Al Cantello’s unlikely journey into the secret world of spies began in late 1959, when he received a phone call from a mysterious individual asking him to meet at the Willard Hotel in Washington, D.C. For reasons the Olympic javelin thrower couldn’t quite articulate later, he agreed to the clandestine conference. When Cantello arrived, he found a darkened room with so many shadows that he felt like he’d wandered onto the set of a B movie. The unnamed man Cantello met with spoke with an accent the athlete couldn’t place, but he was certain the stranger wasn’t a native English speaker.

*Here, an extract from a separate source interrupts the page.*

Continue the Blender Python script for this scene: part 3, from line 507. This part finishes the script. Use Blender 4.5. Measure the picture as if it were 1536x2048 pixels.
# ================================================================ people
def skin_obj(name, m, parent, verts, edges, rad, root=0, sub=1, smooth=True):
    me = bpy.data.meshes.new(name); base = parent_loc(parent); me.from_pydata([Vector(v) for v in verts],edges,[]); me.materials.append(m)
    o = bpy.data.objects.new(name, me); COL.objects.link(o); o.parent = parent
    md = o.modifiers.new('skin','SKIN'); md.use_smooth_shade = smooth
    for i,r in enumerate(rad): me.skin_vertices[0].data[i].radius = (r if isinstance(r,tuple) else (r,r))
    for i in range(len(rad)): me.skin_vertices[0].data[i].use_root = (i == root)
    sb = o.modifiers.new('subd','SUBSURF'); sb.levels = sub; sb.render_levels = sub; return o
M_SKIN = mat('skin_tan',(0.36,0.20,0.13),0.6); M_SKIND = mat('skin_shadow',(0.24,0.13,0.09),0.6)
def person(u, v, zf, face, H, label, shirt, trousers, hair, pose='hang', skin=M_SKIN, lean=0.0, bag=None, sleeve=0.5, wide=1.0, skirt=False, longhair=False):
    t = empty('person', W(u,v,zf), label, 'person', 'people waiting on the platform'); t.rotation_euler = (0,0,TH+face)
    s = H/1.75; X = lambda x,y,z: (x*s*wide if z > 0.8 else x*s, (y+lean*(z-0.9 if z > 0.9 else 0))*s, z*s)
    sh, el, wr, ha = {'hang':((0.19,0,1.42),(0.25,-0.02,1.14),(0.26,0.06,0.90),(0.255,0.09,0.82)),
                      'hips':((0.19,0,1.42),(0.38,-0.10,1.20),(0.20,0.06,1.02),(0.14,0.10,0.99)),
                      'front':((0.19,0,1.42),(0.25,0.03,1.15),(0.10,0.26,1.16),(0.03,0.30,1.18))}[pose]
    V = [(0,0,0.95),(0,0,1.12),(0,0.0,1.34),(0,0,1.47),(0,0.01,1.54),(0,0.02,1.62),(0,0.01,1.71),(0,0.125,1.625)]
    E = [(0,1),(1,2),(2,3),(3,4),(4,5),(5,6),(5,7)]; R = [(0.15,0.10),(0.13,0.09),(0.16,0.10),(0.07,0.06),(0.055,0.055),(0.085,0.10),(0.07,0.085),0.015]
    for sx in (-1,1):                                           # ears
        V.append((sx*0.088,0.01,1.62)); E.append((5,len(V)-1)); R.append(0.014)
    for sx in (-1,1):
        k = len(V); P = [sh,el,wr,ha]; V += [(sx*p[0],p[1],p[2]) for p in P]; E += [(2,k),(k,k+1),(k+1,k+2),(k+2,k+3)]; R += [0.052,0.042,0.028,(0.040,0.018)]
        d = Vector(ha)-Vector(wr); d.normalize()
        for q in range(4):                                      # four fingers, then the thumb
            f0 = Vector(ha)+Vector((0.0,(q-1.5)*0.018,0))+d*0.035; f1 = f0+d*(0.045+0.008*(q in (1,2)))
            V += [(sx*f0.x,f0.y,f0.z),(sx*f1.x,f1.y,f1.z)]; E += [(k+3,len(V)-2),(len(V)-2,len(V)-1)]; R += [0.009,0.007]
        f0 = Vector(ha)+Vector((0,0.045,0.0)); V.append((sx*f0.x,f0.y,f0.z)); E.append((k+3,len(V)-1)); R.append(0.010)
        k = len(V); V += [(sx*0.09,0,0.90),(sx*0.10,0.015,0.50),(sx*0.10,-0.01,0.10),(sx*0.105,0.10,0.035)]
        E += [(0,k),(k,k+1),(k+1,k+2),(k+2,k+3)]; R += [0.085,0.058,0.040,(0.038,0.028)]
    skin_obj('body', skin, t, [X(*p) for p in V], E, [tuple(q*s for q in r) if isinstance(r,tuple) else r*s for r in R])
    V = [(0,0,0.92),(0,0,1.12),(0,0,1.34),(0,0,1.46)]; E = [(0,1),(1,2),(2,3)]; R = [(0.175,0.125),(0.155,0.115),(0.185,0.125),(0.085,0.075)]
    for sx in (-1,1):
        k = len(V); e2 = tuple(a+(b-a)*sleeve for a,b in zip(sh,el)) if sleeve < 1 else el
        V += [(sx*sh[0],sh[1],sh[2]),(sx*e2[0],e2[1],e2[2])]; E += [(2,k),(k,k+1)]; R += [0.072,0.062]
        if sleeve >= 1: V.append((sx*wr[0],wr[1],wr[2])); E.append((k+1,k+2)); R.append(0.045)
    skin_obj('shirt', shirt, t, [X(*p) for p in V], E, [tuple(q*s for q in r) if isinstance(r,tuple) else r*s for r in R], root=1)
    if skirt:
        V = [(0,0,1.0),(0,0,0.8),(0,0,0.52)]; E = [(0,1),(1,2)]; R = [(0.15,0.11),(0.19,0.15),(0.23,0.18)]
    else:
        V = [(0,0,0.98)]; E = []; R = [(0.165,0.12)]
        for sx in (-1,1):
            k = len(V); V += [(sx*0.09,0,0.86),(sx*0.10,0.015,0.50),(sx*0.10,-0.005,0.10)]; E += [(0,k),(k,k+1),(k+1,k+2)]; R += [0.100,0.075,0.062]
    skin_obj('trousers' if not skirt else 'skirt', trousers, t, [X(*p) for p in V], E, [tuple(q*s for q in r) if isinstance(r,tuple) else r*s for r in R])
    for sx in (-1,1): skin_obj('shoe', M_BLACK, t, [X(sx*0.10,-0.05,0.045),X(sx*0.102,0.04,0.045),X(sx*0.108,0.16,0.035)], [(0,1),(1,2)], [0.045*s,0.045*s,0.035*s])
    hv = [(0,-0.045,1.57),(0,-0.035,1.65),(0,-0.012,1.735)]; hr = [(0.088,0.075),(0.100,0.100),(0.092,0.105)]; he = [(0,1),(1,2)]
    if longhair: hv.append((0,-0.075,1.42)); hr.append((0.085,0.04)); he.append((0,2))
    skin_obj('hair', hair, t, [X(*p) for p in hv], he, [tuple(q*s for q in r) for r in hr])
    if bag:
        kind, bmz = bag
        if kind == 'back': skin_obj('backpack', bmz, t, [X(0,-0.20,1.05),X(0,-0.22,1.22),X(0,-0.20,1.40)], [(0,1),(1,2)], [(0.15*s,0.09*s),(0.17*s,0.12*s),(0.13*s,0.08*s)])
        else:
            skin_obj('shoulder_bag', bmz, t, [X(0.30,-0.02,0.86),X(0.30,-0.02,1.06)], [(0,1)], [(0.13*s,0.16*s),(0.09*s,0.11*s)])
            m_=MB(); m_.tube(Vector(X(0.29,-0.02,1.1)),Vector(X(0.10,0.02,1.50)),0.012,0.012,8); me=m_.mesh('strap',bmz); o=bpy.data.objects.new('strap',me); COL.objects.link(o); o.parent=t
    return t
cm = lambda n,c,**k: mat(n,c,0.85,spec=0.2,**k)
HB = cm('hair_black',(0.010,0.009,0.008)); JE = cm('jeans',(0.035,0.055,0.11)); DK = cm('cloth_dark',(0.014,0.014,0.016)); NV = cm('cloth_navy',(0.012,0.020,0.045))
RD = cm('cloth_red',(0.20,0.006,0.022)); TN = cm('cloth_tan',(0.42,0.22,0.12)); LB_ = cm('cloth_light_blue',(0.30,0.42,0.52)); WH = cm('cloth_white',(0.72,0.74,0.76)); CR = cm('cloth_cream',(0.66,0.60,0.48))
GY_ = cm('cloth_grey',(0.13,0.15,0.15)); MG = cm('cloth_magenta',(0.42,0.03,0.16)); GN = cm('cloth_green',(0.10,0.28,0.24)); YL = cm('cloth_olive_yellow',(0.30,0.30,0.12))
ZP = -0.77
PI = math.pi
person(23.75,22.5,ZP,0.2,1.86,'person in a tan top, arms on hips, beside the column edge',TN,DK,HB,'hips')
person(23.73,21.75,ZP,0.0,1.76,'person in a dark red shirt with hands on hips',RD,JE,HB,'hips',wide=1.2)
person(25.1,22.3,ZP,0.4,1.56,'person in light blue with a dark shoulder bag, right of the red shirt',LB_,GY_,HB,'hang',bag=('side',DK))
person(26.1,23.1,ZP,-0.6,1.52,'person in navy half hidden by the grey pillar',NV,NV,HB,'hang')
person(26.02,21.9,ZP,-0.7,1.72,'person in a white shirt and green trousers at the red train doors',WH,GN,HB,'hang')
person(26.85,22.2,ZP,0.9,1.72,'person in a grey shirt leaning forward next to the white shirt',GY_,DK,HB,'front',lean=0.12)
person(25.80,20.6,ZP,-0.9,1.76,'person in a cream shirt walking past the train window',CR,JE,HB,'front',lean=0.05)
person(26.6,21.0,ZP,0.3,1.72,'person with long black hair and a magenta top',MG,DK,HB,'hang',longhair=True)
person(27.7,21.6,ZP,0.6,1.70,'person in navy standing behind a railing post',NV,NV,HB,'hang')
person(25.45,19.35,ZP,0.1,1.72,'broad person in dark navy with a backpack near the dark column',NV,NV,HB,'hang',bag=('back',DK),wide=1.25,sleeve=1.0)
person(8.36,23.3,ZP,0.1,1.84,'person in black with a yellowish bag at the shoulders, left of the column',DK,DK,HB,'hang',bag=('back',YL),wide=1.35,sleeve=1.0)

“He said to me, ‘Would you like a drink?’” Cantello recalled in a 2017 interview with historian Austin Duckworth, who was researching espionage at the 1960 Summer Olympics in Rome at the time. “I said, ‘Sure, I’ll take a drink.’”
But as Cantello, then a lieutenant in the Marine Corps, sipped the drink, he started to suspect it contained something other than alcohol. “Suddenly, I thought I got a little loose-lipped,” he told Duckworth. “I’m sure there was a truth serum in the drink.”
An effective truth serum has never been scientifically proved, but that hasn’t stopped various intelligence and law enforcement agencies from slipping subjects a cocktail’s worth of different substances in an attempt to increase their truthfulness. Whether Cantello was one of these subjects or simply felt the effects of the alcohol on its own, he started talking.
In June 1959, the 27-year-old had broken the world javelin record with an epic throw of 282 feet, 3.5 inches. Short for an elite athlete at just under 5-foot-8, Cantello was scrappy, and he made up for his slight stature with an unorthodox throwing style: For extra momentum, he’d fling his full body into the throw, falling to the ground during his follow-through. At the time of the hotel room meeting, Cantello had his eyes set on Rome, which was set to host the Olympics the following year. The 1960 Games would be the first fully televised Summer Olympics in North America, introducing the world to 18-year-old Cassius Clay, later known as Muhammad Ali, along with many other highlights.
But the man Cantello met with wasn’t interested in the Games themselves. Instead, he wanted to know about the javelin thrower’s interactions with an elite Soviet long jumper named Igor Ter-Ovanesyan. Earlier that year, in July, Cantello had participated in a head-to-head meet in Philadelphia between the United States and Soviet track and field teams. The athletes had several chances to interact informally between competitions.